Did you ever wonder if a failure could be avoided if skilled people were participating in your project? Did someone ever doubt the developer not able to deliver good code and the tester to provide well executed test scripts? Was the team you were working in a highly motivated team and bugs were delivered real time? Was the trust and believe missing towards the application and the people although everyone did a good job, was motivated, made and kept their promises followed the process and still issues were found on a system which should be reliable?

Perhaps you have not been in a situation like that.

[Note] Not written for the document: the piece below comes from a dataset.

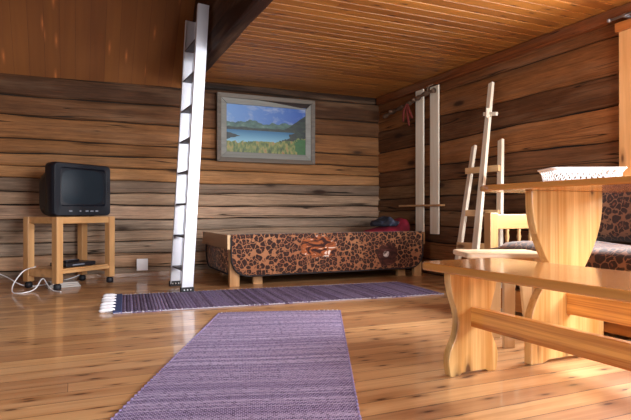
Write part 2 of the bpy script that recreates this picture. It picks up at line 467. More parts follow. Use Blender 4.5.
# landscape painting, local x 0..W, z 0..H
def painting_mat():
    s = NT('painted_lake_landscape')
    W, H = 0.90, 0.52
    xyz = s.sep(s.co)
    u = s.math('DIVIDE', xyz[0], W); v = s.math('DIVIDE', xyz[2], H)
    cl = s.noise(s.mapping((5, 1, 11)), 1, 4, 0.6, 0.4)
    grad = s.mix(s.math('MULTIPLY_ADD', u, 0.9, -0.05, clamp=True), (0.20, 0.36, 0.62), (0.022, 0.11, 0.42))
    sky = s.mix(s.ramp(cl, [(0.48, 0.0), (0.68, 0.75)]), grad, (0.45, 0.50, 0.60))
    n1 = s.noise(s.comb(s.math('MULTIPLY', u, 5), 0.0, 0.0), 1, 3, 0.5)
    n2 = s.noise(s.comb(s.math('MULTIPLY', u, 7), 3.0, 0.0), 1, 3, 0.5)
    br = s.noise(s.mapping((14, 1, 30)), 1, 3, 0.6)
    far = s.math('MULTIPLY_ADD', n1, 0.36, 0.45)            # far hill line
    bump_r = s.math('MULTIPLY', s.math('MAXIMUM', s.math('SUBTRACT', u, 0.72), 0.0), 1.0)
    m1 = s.math('LESS_THAN', v, far)
    hillc = s.ramp(br, [(0.35, (0.055, 0.13, 0.13)), (0.6, (0.13, 0.24, 0.20)), (0.75, (0.26, 0.34, 0.36))])
    col = s.mix(m1, sky, hillc)
    near = s.math('ADD', s.math('MULTIPLY_ADD', n2, 0.07, 0.485), s.math('MULTIPLY', bump_r, 1.15))
    m2 = s.math('LESS_THAN', v, near)
    shore = s.ramp(br, [(0.4, (0.010, 0.035, 0.040)), (0.62, (0.045, 0.085, 0.06)), (0.75, (0.18, 0.15, 0.10))])
    col = s.mix(m2, col, shore)
    m3 = s.math('MULTIPLY', s.math('LESS_THAN', v, 0.465), s.math('LESS_THAN', u, s.math('ADD', s.math('MULTIPLY_ADD', br, 0.22, 0.34), s.math('MULTIPLY', v, 0.85))))
    wat = s.mix(s.math('MULTIPLY_ADD', v, -3.0, 1.35, clamp=True), (0.03, 0.20, 0.36), (0.42, 0.68, 0.78))
    col = s.mix(m3, col, wat)
    hv = s.math('MULTIPLY', s.math('ABSOLUTE', s.math('SUBTRACT', v, 0.34)), 1.9)
    left = s.math('LESS_THAN', s.math('ADD', u, hv), s.math('MULTIPLY_ADD', br, 0.12, 0.10))
    col = s.mix(left, col, (0.012, 0.05, 0.06))
    gl = s.math('ADD', s.math('MULTIPLY_ADD', br, 0.22, 0.12), s.math('MULTIPLY', s.math('POWER', u, 3.0), 0.14))
    m4 = s.math('LESS_THAN', v, gl)
    gr = s.noise(s.mapping((26, 1, 12), loc=(3, 0, 2)), 1, 3, 0.6)
    grass = s.ramp(gr, [(0.34, (0.035, 0.085, 0.025)), (0.48, (0.17, 0.24, 0.06)), (0.58, (0.36, 0.34, 0.12)), (0.70, (0.42, 0.16, 0.08))])
    col = s.mix(m4, col, grass)
    bush = s.math('MULTIPLY', s.math('GREATER_THAN', u, s.math('MULTIPLY_ADD', gr, 0.25, 0.74)), s.math('LESS_THAN', v, 0.33))
    col = s.mix(bush, col, s.mix(br, (0.02, 0.10, 0.03), (0.07, 0.26, 0.07)))
    g_ = s.n('Gamma'); s.set(g_, 0, col); g_.inputs[1].default_value = 1.35
    return s.fin(g_.outputs[0], 0.5, bump=br, bs=0.2, bd=0.001)
M['painting'] = painting_mat()

# ------------------------------------------------------------------ setting
XL, XR, YF, YB = -2.25, 3.30, -1.60, 5.55
ZC = 1.97      # loft underside
YW0, YW1 = 0.88, 2.28   # window in right wall

bm = B(); box(bm, XL - 0.2, XR + 0.2, YF - 0.2, YB + 0.2, -0.05, 0)
tag(obj('floor', bm, M['floor']), kind='structure')

def log_wall(bm, s0, s1, gaps, f, tones, tseed, step=0.06, wav=0.012):
    """stacked hewn logs. f(s, z, depth) -> 3D with depth towards the room"""
    rnd = random.Random(tseed)
    lay = bm.loops.layers.color.new('logtone')
    n = max(2, int((s1 - s0) / step))
    ss = [s0 + (s1 - s0) * i / n for i in range(n + 1)]
    ph = [(rnd.uniform(0, 6), rnd.uniform(0, 6), rnd.uniform(-1, 1), rnd.uniform(.5, 1.2)) for _ in gaps]
    def edge(i, s):
        if i == 0 or i == len(gaps) - 1: return gaps[i]
        a, b, t, q = ph[i]
        return gaps[i] + wav * q * (0.6 * math.sin(1.7 * s + a) + 0.3 * math.sin(4.6 * s + b) + 0.10 * math.sin(13 * s + a * 3) + 0.5 * t * (s - s0) / (s1 - s0))
    # seam half width
    for i in range(len(gaps) - 1):
        c = tones[i % len(tones)]
        bulge = rnd.uniform(0.001, 0.005)
        hw0, hw1 = rnd.uniform(.001, .005), rnd.uniform(.001, .005)
        e_ = 0.0035 / (gaps[i + 1] - gaps[i])
        prof = [(0, -.024), (e_, -.004), (4 * e_, 0.0), (0.3, bulge * .8), (0.5, bulge), (0.7, bulge * .8), (1 - 4 * e_, 0.0), (1 - e_, -.004), (1, -.024)]
        prev = None
        for s in ss:
            z0 = edge(i, s) + hw0 * (1 + 0.6 * math.sin(9 * s + i)); z1 = edge(i + 1, s) - hw1 * (1 + 0.6 * math.sin(7 * s + 2 * i))
            wob = 0.005 * math.sin(2.3 * s + i * 1.9)
            row = [bm.verts.new(f(s, z0 + (z1 - z0) * t, d + wob)) for t, d in prof]
            if prev:
                for k in range(len(prof) - 1):
                    fc = bm.faces.new((prev[k], row[k], row[k + 1], prev[k + 1]))
                    fc.smooth = True
                    for lp in fc.loops: lp[lay] = (*c, 1)
            prev = row
    # near-black sheet behind, shade of the log gaps put into its colour
    q = [bm.verts.new(f(a, z, -.024)) for a, z in ((s0, gaps[0]), (s1, gaps[0]), (s1, gaps[-1]), (s0, gaps[-1]))]
    fc = bm.faces.new(q); fc.material_index = 1
    return bm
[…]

How often did you sit down in the lunchroom of your company? Do you sit down your own seat? Was the seat in a particular corner of the room? Or did you sat on all chairs during the years?

I have been in such a place for over 2 years. There are perhaps over 100 seats and most and during the years I sat on almost every one of them. Here is the trick; I’m not able to tell for sure as I have my favourite spots. It doesn’t matter. The issue here is that I perhaps missed some chairs or perhaps not as result of my behaviour. It is in human behaviour to find the safest spots. For some people this is near a window, near an escape door, some people like to sit with their back against the wall. Some people are not aware of the options and others don’t care.

I’m sure there are other behaviours on this. In my opinion it is important to acknowledge that human behaviour influence the outcome. Often the reason behind that behaviour is not noticed or measured. I think it is not mandatory to measure everything. Though it is important for a tester to be aware of differences in human behaviour and learn to defocus to see better which relations are created between human and its environment.

Failures are not only technical, therefore the tester needs more skills.